Adalbert’s Continuation
907
The Bavarians fought the Hungarians, and many were cut down with a great slaughter. In this battle dux Liutpold [of Bavaria] was killed. His son Arnulf succeeded him in the command [ducatus]*
* The Battle of Bratislava was a major defeat for the Franks.
921
…Meanwhile King Henry strongly persisted in stabilizing peace and restraining the savagery of the Slavs.
928
King Henry attacked the Bohemians with hostile intent and with God’s aid he courageously conquered them. At that time a son named William was born to the same king’s son Otto…
931
King Henry made the king of the Abodrites and the king of the Danes into Christians…
934
King Henry cut the Hungarians down with a great slaughter, and took even more prisoner. In that same year he attacked the Slavs called Vucrani with hostile intent; he defeated them and made them his tributaries…
950
…In the same year Boleslaw, ruler of the Bohemians, rebelled against the king, who went against him with a very strong force and enforced his lordship completely…
955
The Hungarians came forth with such a great multitude that they said they could not be defeated by anyone unless the earth swallow them up or the sky fell and crushed the them. With God’s support they were defatted at the River Lech by the army of the kings with so great a slaughter that never before among our people was such a victory heard of or accomplished. Conrad, the former dux, was killed there. When he had returned from there there king sent his army against the Slavs, where he won a similar victory and struck them down with a great massacre.* Wichmann was expelled. The king’s brother Henry, after recovering from his desperate situation and receiving the dukedom of Bavaria, died. The pious king gave the ducats and the march to Henry’s son Henry. The king’s son Otto [future Otto II] was born.
* The Battle of Recknitz (October 16), at which Otto defatted the Abodrites and their allies.
957
The king attacked the Slavs [Redarii] again…
958
…In that same year, by the doing of Archbishop Brun’s faction, Count Reginar was captured and sent into exile among the Slavs…
959
The king invaded the Slavs again, and Thietmar was killed there.*
*Presumably Otto’s battle against Slavs led by Wichmann the Younger during the previous year.
962
…Their sons Adalbert and Guy wandered aimlessly here and there, but they along with their followers still possessed certain fortifications, namely the strongholds at Garda* and Val Travaglia, and an island on Lake Como…

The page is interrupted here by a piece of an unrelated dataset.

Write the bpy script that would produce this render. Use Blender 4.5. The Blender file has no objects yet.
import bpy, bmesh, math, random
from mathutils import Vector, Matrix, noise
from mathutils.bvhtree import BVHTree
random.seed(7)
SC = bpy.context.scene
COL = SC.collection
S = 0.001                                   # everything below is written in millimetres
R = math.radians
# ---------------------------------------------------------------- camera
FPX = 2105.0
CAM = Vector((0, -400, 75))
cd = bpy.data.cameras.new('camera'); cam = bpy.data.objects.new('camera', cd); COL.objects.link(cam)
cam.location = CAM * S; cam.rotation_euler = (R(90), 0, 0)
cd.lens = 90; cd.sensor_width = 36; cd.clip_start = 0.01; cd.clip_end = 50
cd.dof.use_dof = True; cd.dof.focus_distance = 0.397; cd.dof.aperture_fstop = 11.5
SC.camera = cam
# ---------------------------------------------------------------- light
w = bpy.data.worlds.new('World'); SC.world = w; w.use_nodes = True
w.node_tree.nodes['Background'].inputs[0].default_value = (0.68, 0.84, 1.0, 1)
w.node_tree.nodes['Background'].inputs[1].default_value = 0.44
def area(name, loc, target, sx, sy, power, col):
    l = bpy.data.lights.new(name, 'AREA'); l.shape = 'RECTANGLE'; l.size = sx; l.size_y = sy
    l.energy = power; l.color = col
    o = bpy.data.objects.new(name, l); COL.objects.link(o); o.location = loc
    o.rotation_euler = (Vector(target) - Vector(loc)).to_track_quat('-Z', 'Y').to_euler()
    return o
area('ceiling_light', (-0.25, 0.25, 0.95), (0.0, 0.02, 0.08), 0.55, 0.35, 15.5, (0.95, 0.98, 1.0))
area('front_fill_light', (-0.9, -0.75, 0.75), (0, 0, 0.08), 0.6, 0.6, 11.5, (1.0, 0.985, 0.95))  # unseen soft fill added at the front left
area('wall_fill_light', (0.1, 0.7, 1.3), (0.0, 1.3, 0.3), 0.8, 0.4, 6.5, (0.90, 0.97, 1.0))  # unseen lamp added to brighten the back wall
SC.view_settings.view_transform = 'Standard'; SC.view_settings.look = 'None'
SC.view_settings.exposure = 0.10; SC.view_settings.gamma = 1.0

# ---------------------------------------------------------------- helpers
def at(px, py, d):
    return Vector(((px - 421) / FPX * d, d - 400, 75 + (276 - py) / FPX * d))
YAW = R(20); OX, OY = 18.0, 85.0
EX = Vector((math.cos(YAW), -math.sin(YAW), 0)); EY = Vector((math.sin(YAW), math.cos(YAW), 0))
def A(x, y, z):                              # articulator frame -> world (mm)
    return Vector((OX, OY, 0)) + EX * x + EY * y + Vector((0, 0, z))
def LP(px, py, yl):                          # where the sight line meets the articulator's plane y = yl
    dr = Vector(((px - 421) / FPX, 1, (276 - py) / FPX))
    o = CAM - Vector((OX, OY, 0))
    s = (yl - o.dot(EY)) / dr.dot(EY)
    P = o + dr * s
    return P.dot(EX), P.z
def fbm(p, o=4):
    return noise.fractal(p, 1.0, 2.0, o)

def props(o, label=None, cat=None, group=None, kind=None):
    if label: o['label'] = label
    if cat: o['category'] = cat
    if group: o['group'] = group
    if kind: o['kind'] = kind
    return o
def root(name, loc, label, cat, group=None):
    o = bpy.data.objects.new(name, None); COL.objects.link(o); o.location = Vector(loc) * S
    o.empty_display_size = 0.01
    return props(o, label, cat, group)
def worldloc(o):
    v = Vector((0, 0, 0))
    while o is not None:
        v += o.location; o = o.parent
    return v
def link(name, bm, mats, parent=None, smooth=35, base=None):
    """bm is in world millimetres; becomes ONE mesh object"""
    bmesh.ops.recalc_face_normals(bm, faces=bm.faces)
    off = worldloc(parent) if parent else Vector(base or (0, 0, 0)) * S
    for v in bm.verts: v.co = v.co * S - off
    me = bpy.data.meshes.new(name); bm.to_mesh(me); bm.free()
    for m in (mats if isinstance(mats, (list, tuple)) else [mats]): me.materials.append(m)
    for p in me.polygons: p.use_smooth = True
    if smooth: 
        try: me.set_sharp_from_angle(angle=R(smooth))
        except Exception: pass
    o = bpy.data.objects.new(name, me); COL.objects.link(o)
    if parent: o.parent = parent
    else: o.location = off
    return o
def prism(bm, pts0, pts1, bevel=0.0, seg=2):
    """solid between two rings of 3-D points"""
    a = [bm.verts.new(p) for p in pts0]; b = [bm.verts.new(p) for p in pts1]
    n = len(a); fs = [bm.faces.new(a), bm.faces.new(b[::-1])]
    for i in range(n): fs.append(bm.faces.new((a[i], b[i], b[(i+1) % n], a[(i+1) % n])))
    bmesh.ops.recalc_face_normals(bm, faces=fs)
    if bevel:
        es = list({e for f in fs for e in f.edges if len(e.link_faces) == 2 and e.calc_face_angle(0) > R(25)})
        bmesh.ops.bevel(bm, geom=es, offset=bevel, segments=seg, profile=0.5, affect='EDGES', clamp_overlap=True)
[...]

* notice the Slavic (?) Garda near Lake Como. For Jesen in the area see here.
963
…Back home the Slavs called Lausitzer were also subdued.
965
…In the meantime Bishop Guy of Modena approached the emperor in Saxony on a mission for Adalbert, pretending with fox-like cunning to be loyal to the emperor and boasting that he would betray those who were unfaithful. But he did not share in the emperor’s presence or conversation. Instead, after he had been allowed to return home in shame, he was arrested int he Alps on the other side of Chur and, after being sent back to Saxony, wass placed in custody among the Slavs.